— Task prompt —
Search the listing below for the word "scene" and copy each line that holds it.

┌────────

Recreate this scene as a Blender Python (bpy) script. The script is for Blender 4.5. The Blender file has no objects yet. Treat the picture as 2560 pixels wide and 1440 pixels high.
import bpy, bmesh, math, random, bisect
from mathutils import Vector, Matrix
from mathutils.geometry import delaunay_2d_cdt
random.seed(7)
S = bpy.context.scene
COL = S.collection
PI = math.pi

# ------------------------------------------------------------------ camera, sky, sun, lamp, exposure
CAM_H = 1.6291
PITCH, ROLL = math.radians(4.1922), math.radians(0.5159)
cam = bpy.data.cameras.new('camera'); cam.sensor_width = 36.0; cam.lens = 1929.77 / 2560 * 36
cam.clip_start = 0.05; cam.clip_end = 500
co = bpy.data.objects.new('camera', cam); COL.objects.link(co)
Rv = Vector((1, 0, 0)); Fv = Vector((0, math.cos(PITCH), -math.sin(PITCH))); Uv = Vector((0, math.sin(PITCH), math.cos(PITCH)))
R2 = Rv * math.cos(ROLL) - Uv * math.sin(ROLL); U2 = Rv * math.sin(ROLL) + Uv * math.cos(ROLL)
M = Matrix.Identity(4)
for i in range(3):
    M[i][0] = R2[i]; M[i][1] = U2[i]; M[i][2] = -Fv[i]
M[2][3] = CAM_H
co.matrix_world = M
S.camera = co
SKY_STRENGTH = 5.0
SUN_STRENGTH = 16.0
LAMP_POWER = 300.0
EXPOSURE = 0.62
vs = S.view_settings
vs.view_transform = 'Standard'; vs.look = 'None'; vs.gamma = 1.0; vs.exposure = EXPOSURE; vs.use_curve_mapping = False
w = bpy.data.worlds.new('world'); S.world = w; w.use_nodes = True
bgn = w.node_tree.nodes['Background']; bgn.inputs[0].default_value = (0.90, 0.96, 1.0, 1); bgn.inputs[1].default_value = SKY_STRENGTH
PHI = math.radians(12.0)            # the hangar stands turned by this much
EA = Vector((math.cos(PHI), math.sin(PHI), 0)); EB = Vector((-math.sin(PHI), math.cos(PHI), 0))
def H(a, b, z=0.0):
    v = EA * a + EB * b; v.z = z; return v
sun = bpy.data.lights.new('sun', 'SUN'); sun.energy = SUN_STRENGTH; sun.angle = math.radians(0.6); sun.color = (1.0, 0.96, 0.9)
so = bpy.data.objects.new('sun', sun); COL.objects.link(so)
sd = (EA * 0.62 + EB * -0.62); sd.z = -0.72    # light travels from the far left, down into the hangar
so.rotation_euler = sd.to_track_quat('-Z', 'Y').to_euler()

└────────

— Solution —
Recreate this scene as a Blender Python (bpy) script. The script is for Blender 4.5. The Blender file has no objects yet. Treat the picture as 2560 pixels wide and 1440 pixels high.
S = bpy.context.scene